Warehouse Picking, Staging, Quality Assurance, and Packing Must Support Occupational Health and Safety
The height of the holiday shipping-season is coming very soon. 3PLs (third party logistics companies), warehouses, distribution centers (DCs) are ready to pick up the pace when high volumes hit. Delivering to the ever-faster demand for same day and next day delivery can cause firms to compromise the principles of occupational health and safety.
There is only so much labor and during this shipping season new and less experienced labor are prone to less training, equipment familiarity, and at greater risk. New technology optimization contains features that keep DCs in the black and workers safe.
Picking is usually the most important process in inventory processing science. For most inventory-centric companies, the outbound side of the inventory is where companies generate profit and the most labor intensive. It is also where occupational health and safety is at greatest risk.
OSHA reports that more than 145,000 people work in over 7,000 warehouses. The fatal injury rate for the warehousing industry is higher than the national average for all industries. Potential hazards for workers in warehousing include unsafe use of forklifts, improper stacking of products, and failure to use proper personal protective equipment. Other dangers include failure to follow proper lockout/tagout procedures, inadequate fire safety provisions, and repetitive motion injuries.
Manual Lifting/Handling Hazards
Back injuries may occur from improper lifting or overexertion and this can be solved by providing general ergonomics training and task-specific training. Using solutions like WithoutWire allows warehouse workers to utilize best practice ergonomic behaviors.
By picking each, case, and pallet in separate zones, fast parallel picks are a smart method to combine a set of picks into one wave set. Options include auto-shipping or moving to packing with secondary QA (quality assurance) check.
License plates are automatically assigned during picks for optimal staging, packing, shipping, and site transfer receipts. Another facet of operational labor reduction impacts cross site moves. While they do not significantly reduce scans, they simplify accounting data entry processes. A collection of inventory items or “License Plates” reduces scans and improves occupational health and safety.
License plates can transform a scan-a-thon into a one scan wonder. The concept behind license plates starts with the idea of a collection. Tracking a collection using a serialized identifier (license plate number), can use a single scan for movements and transactions against a collection of inventory items.

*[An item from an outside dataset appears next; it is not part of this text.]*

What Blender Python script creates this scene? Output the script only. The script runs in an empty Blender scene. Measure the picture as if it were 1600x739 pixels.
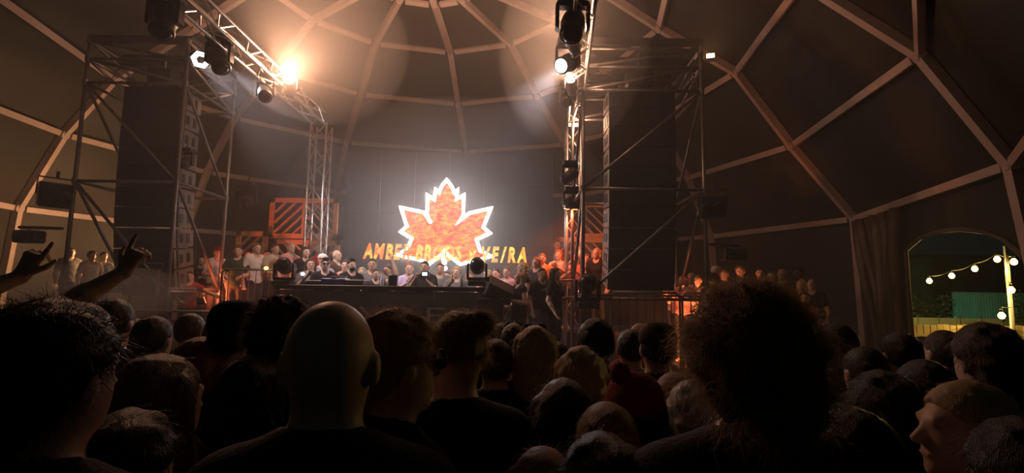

License plates bring efficiency in movements and transactions, as well as QA processing and traceability reporting.
Providing more than thirty picking configurations helps to support the safest methodologies. Short-picks, unpick cancelled orders, or partially staged picks with a hold status ensures fewer touches, reducing the chance for injury. By auto-assigning or manually assigning orders in round robin fashion, order picks with routes are automatically distributed in reverse stop order.
Fewer Touches Reduces Improper Lifting and Repetitive Motion Hazards
Poor design of operations can lead to musculoskeletal disorders in workers. The fewer touches in warehouse picking, staging, QA, and packing the better. Obviously when possible the use of powered equipment is better than requiring a manual lift for heavy materials. Reducing lifts from shoulder height and from floor height by repositioning the shelf or bin also reduces injuries.
Providing employees with task-oriented ergonomic training and the tools to minimize repetitive injuries is an occupational health and safety imperative while simultaneously improving cycle times.
Cycle Count Improves Bottom Line and Safety
A cycle count is an inventory auditing procedure, where a small subset of inventory, in a specific location, is counted on a specified day. Cycle counts are different than traditional physical inventory because a full physical inventory may stop an operation at a facility while all items are counted at once. Cycle counts are less disruptive to daily operations, providing an ongoing measure of inventory accuracy and procedure execution and can be tailored to focus on items with higher value, higher movement volume, or that are critical to business processes. Once a cycle count is created and assigned to a user, that user can safely use their Android or iOS device to complete that count without injury.